▸ EXERCISE BRIEF
Scan the data below for the string "picks". Show every line where it turns up.

start DATA LINES

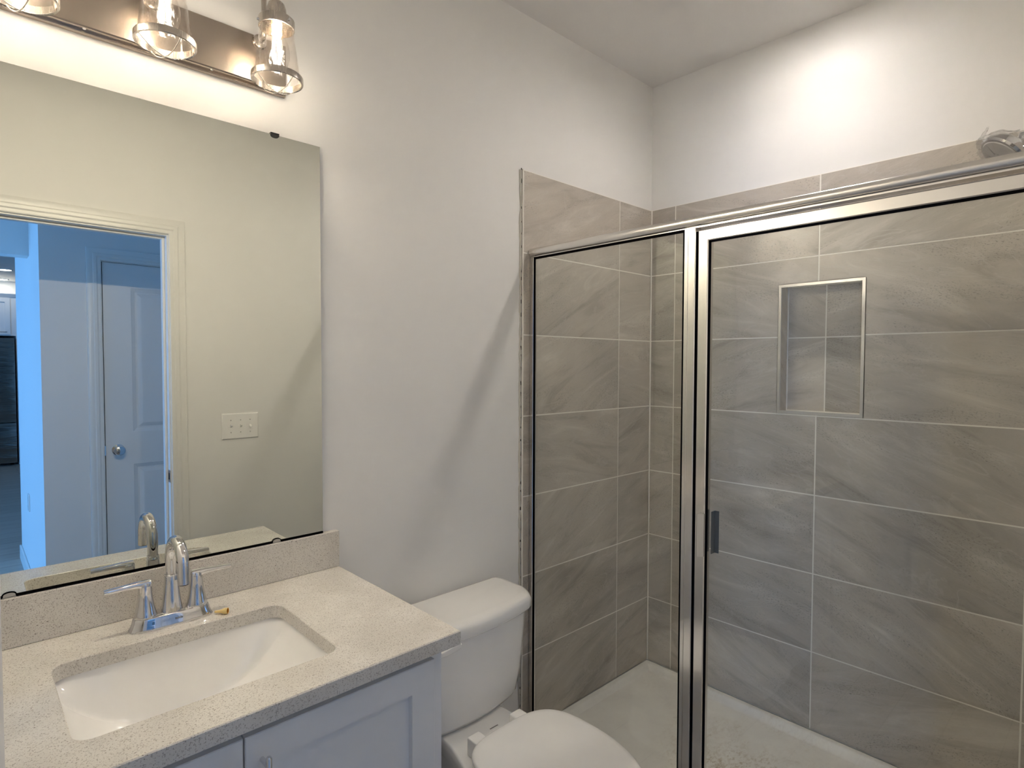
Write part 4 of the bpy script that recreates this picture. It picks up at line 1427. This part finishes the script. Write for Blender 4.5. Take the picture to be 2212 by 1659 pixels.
# ------------------------------------------------------------------ kitchen seen far in the mirror
kc = thing('wall_cabinet', 'white kitchen wall cabinet above the refrigerator, far in the mirror', 'cabinet', (-2.1, -9.800, 1.85))
bm = B(); box(bm, -2.64, -1.70, -9.520, -10.619, 1.85, 2.40)
obj('carcass', bm, M['cabinet'], kc)
bm = B()
cp = [(0.0, 2.40), (0.012, 2.40), (0.045, 2.44), (0.045, 2.45), (0.0, 2.45)]
loft(bm, [[(-2.66, -9.520 + o_, z) for o_, z in cp], [(-1.685, -9.520 + o_, z) for o_, z in cp]])
obj('crown_moulding', bm, M['cabinet'], kc)
for a, b in ((-2.205, -1.80), (-2.62, -2.215)):
    bm = shaker(a, b, 1.868, 2.385, -9.519, -9.500)
    dd = obj('door', bm, M['cabinet'], kc)
    bm = B(); tube(bm, [(b - 0.20, -9.475, 1.90), (b - 0.04, -9.475, 1.90)], 0.005, 10)
    for xx in (b - 0.18, b - 0.06):
        tube(bm, [(xx, -9.500, 1.90), (xx, -9.475, 1.90)], 0.004, 8)
    obj('handle', bm, M['chrome'], dd, smooth=True)
bm = B(); box(bm, -1.745, -1.700, -9.500, -10.619, 0.001, 1.849)
tag(obj('end_panel', bm, M['cabinet']), 'white tall end panel beside the refrigerator under the wall cabinet', 'panel')
fr = thing('refrigerator', 'dark stainless refrigerator under the white kitchen wall cabinet', 'refrigerator', (-2.16, -9.700, 0))
bm = B(); box(bm, -2.64, -1.767, -9.420, -10.550, 0.03, 1.81, 0.006, 2)
obj('body', bm, M['fridge'], fr)
bm = B(); box(bm, -2.203, -1.769, -9.350, -9.418, 0.62, 1.808, 0.008, 2)
f1 = obj('door', bm, M['fridge'], fr, smooth=True)
bm = B(); box(bm, -2.638, -2.209, -9.350, -9.418, 0.62, 1.808, 0.008, 2)
f2 = obj('door', bm, M['fridge'], fr, smooth=True)
bm = B(); box(bm, -2.638, -1.769, -9.350, -9.418, 0.06, 0.61, 0.008, 2)
f3 = obj('freezer_drawer', bm, M['fridge'], fr, smooth=True)
for par, xx in ((f1, -2.170), (f2, -2.242)):
    bm = B(); tube(bm, [(xx, -9.300, 0.75), (xx, -9.300, 1.60)], 0.011, 12)
    for zz in (0.80, 1.55):
        tube(bm, [(xx, -9.352, zz), (xx, -9.300, zz)], 0.008, 8)
    obj('handle', bm, M['alu'], par, smooth=True)
for xx in (-2.59, -1.82):
    bm = B(); lathe(bm, [(0.02, 0.001), (0.02, 0.031)], (xx, -9.500, 0), seg=14)
    obj('foot', bm, M['black'], fr)

bpy.context.view_layer.update()
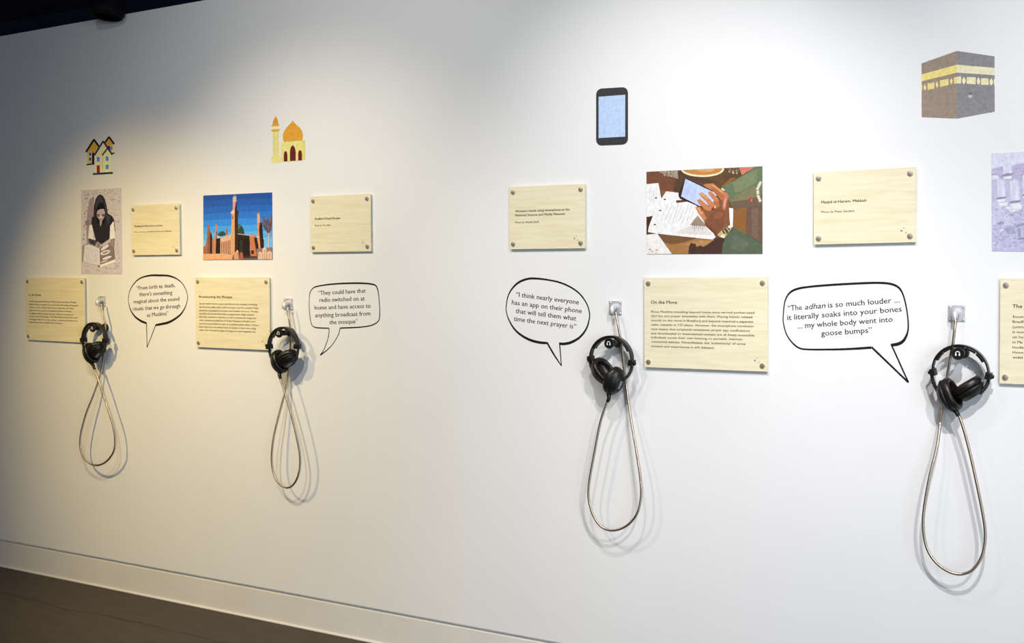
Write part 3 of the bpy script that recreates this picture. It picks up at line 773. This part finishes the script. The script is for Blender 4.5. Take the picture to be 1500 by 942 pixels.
br((246,246,252), (130,925),(310,890),(300,960),(160,980)); br((240,240,252), (250,990),(540,930),(560,1010),(380,1080))
br((212,210,240), (40,900),(120,890),(300,1100),(420,1200),(420,1300),(40,1300))
p.specks([(172,174,208),(226,226,248),(188,188,222),(214,212,242),(160,164,196)], 420, (60, 1010, 640, 1725), (6, 20), 25)
p.specks([(176,178,210),(226,226,248),(190,190,224)], 260, (640, 950, 1700, 1725), (10, 34), 25)
br((164,168,194), (110,1275),(180,1235),(250,1240),(240,1275),(170,1290)); br((242,242,252), (170,1390),(240,1355),(240,1385),(175,1410)); br((176,178,206), (270,1330),(400,1310),(450,1430),(330,1450))
br((230,230,250), (440,1320),(589,1220),(589,1260),(520,1300)); br((164,168,192), (450,1290),(700,1210),(700,1260),(460,1330)); br((170,172,200), (480,1340),(540,1340),(540,1520),(490,1500)); br((152,156,182), (480,1520),(700,1480),(700,1520),(500,1545))
p.build('photograph_print', 'pale violet photograph cut off by the right edge of the picture', 'photograph', B, 'photographs mounted on the wall')

# ------------------------------------------------------------------ headphones, hooks, cable plates
HM = 0.046                                   # middle plane of the headphones in front of the wall
def wall_plate(cx, cy, label, gx=0.0):
    c = at(cx, cy, 0)
    root = thing('cable_wall_plate', (c.x, -0.0003, c.z), label, 'wall plate', 'metal cable plates on the wall')
    s = 0.0232
    bm = bmesh.new(); box(bm, -s, s, -0.0025, 0, -s, s, 0.0008)
    obj('plate', bm, M['plate_metal'], root)
    for sx in (-1, 1):
        for sz in (-1, 1):
            mtx = Matrix.Translation((sx * 0.0175, -0.002, sz * 0.0175)) @ Matrix.Rotation(math.pi / 2, 4, 'X')
            obj('screw', lathe(bmesh.new(), [(0, 0), (0.0034, 0), (0.0034, 0.0012), (0.002, 0.0022), (0, 0.0024)], mtx, 16), M['plate_metal'], root)
    # domed outlet: a short barrel out of the plate turning down into the cable
    path = spline([(0, -0.002, 0.003), (0, -0.012, 0.003), (gx * .3, -0.021, -0.001), (gx, -0.026, -0.010), (gx, -0.027, -0.019)], 8)
    bm = tube(bmesh.new(), path, lambda s_, t: 0.0105 - 0.0045 * max(0, s_ / t - 0.45) / 0.55, 20)
    obj('cable_gland', bm, M['plate_metal'], root, smooth=True)
    return root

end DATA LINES

▸ WRITTEN REPLY
Write part 4 of the bpy script that recreates this picture. It picks up at line 1427. This part finishes the script. Write for Blender 4.5. Take the picture to be 2212 by 1659 pixels.
Write part 3 of the bpy script that recreates this picture. It picks up at line 773. This part finishes the script. The script is for Blender 4.5. Take the picture to be 1500 by 942 pixels.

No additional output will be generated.